Your objective. Below is a listing; reproduce each line of it exactly.

☆ ☆ ☆ ☆ ☆ ☆ ☆

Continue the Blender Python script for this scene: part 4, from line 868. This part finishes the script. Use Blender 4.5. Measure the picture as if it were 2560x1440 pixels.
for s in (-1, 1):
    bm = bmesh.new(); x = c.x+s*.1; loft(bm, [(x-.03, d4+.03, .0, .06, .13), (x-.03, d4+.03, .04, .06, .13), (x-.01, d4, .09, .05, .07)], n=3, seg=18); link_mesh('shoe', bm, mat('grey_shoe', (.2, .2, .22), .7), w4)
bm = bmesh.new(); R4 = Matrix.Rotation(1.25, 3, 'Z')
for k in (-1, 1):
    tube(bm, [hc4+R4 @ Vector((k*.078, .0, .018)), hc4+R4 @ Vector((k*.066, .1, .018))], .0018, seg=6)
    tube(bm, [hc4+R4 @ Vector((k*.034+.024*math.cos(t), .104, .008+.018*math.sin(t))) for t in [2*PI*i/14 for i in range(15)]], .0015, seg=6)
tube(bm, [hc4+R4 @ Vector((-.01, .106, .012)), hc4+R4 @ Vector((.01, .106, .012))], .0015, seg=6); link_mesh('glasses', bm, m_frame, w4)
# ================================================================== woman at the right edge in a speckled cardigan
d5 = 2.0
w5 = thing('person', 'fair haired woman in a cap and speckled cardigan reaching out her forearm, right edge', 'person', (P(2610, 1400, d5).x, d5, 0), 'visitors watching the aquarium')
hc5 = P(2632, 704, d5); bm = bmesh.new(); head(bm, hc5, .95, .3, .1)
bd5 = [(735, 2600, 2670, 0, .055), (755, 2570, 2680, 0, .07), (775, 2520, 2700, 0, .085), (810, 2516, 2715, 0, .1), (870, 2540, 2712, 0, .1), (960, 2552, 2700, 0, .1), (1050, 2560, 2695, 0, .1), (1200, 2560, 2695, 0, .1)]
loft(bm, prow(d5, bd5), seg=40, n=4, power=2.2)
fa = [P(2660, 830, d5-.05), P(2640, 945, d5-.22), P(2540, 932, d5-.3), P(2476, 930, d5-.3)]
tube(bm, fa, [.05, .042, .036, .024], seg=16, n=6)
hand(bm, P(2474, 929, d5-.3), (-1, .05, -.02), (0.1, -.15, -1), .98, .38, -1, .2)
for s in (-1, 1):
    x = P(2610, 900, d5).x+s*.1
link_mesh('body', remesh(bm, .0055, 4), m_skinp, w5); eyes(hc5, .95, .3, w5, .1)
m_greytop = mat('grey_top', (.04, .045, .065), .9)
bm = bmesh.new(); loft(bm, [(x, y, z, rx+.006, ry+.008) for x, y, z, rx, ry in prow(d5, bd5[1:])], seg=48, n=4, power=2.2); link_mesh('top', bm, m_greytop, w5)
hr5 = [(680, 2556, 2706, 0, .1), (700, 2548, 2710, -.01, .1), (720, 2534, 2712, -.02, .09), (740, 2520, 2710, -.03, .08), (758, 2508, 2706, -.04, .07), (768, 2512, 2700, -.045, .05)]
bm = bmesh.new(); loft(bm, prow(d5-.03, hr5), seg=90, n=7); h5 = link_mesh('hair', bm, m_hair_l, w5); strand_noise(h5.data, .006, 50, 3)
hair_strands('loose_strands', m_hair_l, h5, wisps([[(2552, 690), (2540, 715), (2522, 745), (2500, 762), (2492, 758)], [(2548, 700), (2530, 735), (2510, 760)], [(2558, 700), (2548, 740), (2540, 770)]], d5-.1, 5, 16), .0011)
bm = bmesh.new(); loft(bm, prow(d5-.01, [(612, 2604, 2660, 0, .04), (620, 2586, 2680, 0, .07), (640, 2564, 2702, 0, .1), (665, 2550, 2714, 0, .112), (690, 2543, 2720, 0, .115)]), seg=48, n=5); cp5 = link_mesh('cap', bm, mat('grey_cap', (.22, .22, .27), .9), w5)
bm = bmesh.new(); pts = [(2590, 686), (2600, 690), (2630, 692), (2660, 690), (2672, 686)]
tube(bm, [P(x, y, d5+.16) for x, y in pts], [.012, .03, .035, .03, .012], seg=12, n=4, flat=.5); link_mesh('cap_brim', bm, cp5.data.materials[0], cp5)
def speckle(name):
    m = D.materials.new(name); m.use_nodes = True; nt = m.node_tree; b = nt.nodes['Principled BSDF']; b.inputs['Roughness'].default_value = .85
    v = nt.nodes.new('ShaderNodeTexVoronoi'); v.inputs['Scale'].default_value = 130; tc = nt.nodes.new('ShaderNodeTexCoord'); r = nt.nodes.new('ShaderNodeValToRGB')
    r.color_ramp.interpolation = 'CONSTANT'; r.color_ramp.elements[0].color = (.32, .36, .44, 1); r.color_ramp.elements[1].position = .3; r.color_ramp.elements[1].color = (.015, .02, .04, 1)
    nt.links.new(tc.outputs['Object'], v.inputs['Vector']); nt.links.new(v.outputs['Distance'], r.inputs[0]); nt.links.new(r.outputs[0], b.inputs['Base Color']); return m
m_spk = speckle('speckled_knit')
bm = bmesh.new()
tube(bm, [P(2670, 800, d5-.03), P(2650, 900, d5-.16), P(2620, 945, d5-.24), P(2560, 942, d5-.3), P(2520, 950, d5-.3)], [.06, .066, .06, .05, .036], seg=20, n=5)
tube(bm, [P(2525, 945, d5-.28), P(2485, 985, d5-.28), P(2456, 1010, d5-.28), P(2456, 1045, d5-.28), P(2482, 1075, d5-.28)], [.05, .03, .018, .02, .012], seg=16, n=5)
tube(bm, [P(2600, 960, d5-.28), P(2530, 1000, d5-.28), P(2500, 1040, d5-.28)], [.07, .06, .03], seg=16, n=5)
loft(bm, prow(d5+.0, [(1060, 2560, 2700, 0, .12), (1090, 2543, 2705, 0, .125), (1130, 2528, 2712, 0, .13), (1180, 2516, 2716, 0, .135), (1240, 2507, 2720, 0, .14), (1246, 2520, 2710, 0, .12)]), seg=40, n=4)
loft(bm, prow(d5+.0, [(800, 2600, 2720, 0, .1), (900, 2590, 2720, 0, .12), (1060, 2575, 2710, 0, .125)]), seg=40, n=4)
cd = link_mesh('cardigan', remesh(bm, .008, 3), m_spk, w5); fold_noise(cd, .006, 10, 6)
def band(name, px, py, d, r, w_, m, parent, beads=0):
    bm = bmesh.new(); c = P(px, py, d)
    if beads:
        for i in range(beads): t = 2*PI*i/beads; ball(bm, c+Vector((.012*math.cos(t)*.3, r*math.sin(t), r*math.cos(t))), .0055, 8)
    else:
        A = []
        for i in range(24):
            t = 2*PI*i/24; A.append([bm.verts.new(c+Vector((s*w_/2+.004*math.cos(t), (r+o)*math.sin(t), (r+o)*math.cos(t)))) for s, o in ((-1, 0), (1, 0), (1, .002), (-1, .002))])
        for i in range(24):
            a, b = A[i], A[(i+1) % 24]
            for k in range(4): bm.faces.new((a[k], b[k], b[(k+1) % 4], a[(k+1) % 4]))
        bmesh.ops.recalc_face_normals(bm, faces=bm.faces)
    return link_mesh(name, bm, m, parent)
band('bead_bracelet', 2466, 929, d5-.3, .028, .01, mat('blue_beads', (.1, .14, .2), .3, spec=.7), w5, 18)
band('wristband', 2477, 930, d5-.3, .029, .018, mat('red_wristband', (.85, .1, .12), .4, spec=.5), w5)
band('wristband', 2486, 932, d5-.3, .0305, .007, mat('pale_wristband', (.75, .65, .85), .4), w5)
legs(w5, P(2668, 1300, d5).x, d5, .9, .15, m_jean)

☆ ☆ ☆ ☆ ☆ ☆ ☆

Answer to the problem.
Continue the Blender Python script for this scene: part 4, from line 868. This part finishes the script. Use Blender 4.5. Measure the picture as if it were 2560x1440 pixels.
for s in (-1, 1):
    bm = bmesh.new(); x = c.x+s*.1; loft(bm, [(x-.03, d4+.03, .0, .06, .13), (x-.03, d4+.03, .04, .06, .13), (x-.01, d4, .09, .05, .07)], n=3, seg=18); link_mesh('shoe', bm, mat('grey_shoe', (.2, .2, .22), .7), w4)
bm = bmesh.new(); R4 = Matrix.Rotation(1.25, 3, 'Z')
for k in (-1, 1):
    tube(bm, [hc4+R4 @ Vector((k*.078, .0, .018)), hc4+R4 @ Vector((k*.066, .1, .018))], .0018, seg=6)
    tube(bm, [hc4+R4 @ Vector((k*.034+.024*math.cos(t), .104, .008+.018*math.sin(t))) for t in [2*PI*i/14 for i in range(15)]], .0015, seg=6)
tube(bm, [hc4+R4 @ Vector((-.01, .106, .012)), hc4+R4 @ Vector((.01, .106, .012))], .0015, seg=6); link_mesh('glasses', bm, m_frame, w4)
# ================================================================== woman at the right edge in a speckled cardigan
d5 = 2.0
w5 = thing('person', 'fair haired woman in a cap and speckled cardigan reaching out her forearm, right edge', 'person', (P(2610, 1400, d5).x, d5, 0), 'visitors watching the aquarium')
hc5 = P(2632, 704, d5); bm = bmesh.new(); head(bm, hc5, .95, .3, .1)
bd5 = [(735, 2600, 2670, 0, .055), (755, 2570, 2680, 0, .07), (775, 2520, 2700, 0, .085), (810, 2516, 2715, 0, .1), (870, 2540, 2712, 0, .1), (960, 2552, 2700, 0, .1), (1050, 2560, 2695, 0, .1), (1200, 2560, 2695, 0, .1)]
loft(bm, prow(d5, bd5), seg=40, n=4, power=2.2)
fa = [P(2660, 830, d5-.05), P(2640, 945, d5-.22), P(2540, 932, d5-.3), P(2476, 930, d5-.3)]
tube(bm, fa, [.05, .042, .036, .024], seg=16, n=6)
hand(bm, P(2474, 929, d5-.3), (-1, .05, -.02), (0.1, -.15, -1), .98, .38, -1, .2)
for s in (-1, 1):
    x = P(2610, 900, d5).x+s*.1
link_mesh('body', remesh(bm, .0055, 4), m_skinp, w5); eyes(hc5, .95, .3, w5, .1)
m_greytop = mat('grey_top', (.04, .045, .065), .9)
bm = bmesh.new(); loft(bm, [(x, y, z, rx+.006, ry+.008) for x, y, z, rx, ry in prow(d5, bd5[1:])], seg=48, n=4, power=2.2); link_mesh('top', bm, m_greytop, w5)
hr5 = [(680, 2556, 2706, 0, .1), (700, 2548, 2710, -.01, .1), (720, 2534, 2712, -.02, .09), (740, 2520, 2710, -.03, .08), (758, 2508, 2706, -.04, .07), (768, 2512, 2700, -.045, .05)]
bm = bmesh.new(); loft(bm, prow(d5-.03, hr5), seg=90, n=7); h5 = link_mesh('hair', bm, m_hair_l, w5); strand_noise(h5.data, .006, 50, 3)
hair_strands('loose_strands', m_hair_l, h5, wisps([[(2552, 690), (2540, 715), (2522, 745), (2500, 762), (2492, 758)], [(2548, 700), (2530, 735), (2510, 760)], [(2558, 700), (2548, 740), (2540, 770)]], d5-.1, 5, 16), .0011)
bm = bmesh.new(); loft(bm, prow(d5-.01, [(612, 2604, 2660, 0, .04), (620, 2586, 2680, 0, .07), (640, 2564, 2702, 0, .1), (665, 2550, 2714, 0, .112), (690, 2543, 2720, 0, .115)]), seg=48, n=5); cp5 = link_mesh('cap', bm, mat('grey_cap', (.22, .22, .27), .9), w5)
bm = bmesh.new(); pts = [(2590, 686), (2600, 690), (2630, 692), (2660, 690), (2672, 686)]
tube(bm, [P(x, y, d5+.16) for x, y in pts], [.012, .03, .035, .03, .012], seg=12, n=4, flat=.5); link_mesh('cap_brim', bm, cp5.data.materials[0], cp5)
def speckle(name):
    m = D.materials.new(name); m.use_nodes = True; nt = m.node_tree; b = nt.nodes['Principled BSDF']; b.inputs['Roughness'].default_value = .85
    v = nt.nodes.new('ShaderNodeTexVoronoi'); v.inputs['Scale'].default_value = 130; tc = nt.nodes.new('ShaderNodeTexCoord'); r = nt.nodes.new('ShaderNodeValToRGB')
    r.color_ramp.interpolation = 'CONSTANT'; r.color_ramp.elements[0].color = (.32, .36, .44, 1); r.color_ramp.elements[1].position = .3; r.color_ramp.elements[1].color = (.015, .02, .04, 1)
    nt.links.new(tc.outputs['Object'], v.inputs['Vector']); nt.links.new(v.outputs['Distance'], r.inputs[0]); nt.links.new(r.outputs[0], b.inputs['Base Color']); return m
m_spk = speckle('speckled_knit')
bm = bmesh.new()
tube(bm, [P(2670, 800, d5-.03), P(2650, 900, d5-.16), P(2620, 945, d5-.24), P(2560, 942, d5-.3), P(2520, 950, d5-.3)], [.06, .066, .06, .05, .036], seg=20, n=5)
tube(bm, [P(2525, 945, d5-.28), P(2485, 985, d5-.28), P(2456, 1010, d5-.28), P(2456, 1045, d5-.28), P(2482, 1075, d5-.28)], [.05, .03, .018, .02, .012], seg=16, n=5)
tube(bm, [P(2600, 960, d5-.28), P(2530, 1000, d5-.28), P(2500, 1040, d5-.28)], [.07, .06, .03], seg=16, n=5)
loft(bm, prow(d5+.0, [(1060, 2560, 2700, 0, .12), (1090, 2543, 2705, 0, .125), (1130, 2528, 2712, 0, .13), (1180, 2516, 2716, 0, .135), (1240, 2507, 2720, 0, .14), (1246, 2520, 2710, 0, .12)]), seg=40, n=4)
loft(bm, prow(d5+.0, [(800, 2600, 2720, 0, .1), (900, 2590, 2720, 0, .12), (1060, 2575, 2710, 0, .125)]), seg=40, n=4)
cd = link_mesh('cardigan', remesh(bm, .008, 3), m_spk, w5); fold_noise(cd, .006, 10, 6)
def band(name, px, py, d, r, w_, m, parent, beads=0):
    bm = bmesh.new(); c = P(px, py, d)
    if beads:
        for i in range(beads): t = 2*PI*i/beads; ball(bm, c+Vector((.012*math.cos(t)*.3, r*math.sin(t), r*math.cos(t))), .0055, 8)
    else:
        A = []
        for i in range(24):
            t = 2*PI*i/24; A.append([bm.verts.new(c+Vector((s*w_/2+.004*math.cos(t), (r+o)*math.sin(t), (r+o)*math.cos(t)))) for s, o in ((-1, 0), (1, 0), (1, .002), (-1, .002))])
        for i in range(24):
            a, b = A[i], A[(i+1) % 24]
            for k in range(4): bm.faces.new((a[k], b[k], b[(k+1) % 4], a[(k+1) % 4]))
        bmesh.ops.recalc_face_normals(bm, faces=bm.faces)
    return link_mesh(name, bm, m, parent)
band('bead_bracelet', 2466, 929, d5-.3, .028, .01, mat('blue_beads', (.1, .14, .2), .3, spec=.7), w5, 18)
band('wristband', 2477, 930, d5-.3, .029, .018, mat('red_wristband', (.85, .1, .12), .4, spec=.5), w5)
band('wristband', 2486, 932, d5-.3, .0305, .007, mat('pale_wristband', (.75, .65, .85), .4), w5)
legs(w5, P(2668, 1300, d5).x, d5, .9, .15, m_jean)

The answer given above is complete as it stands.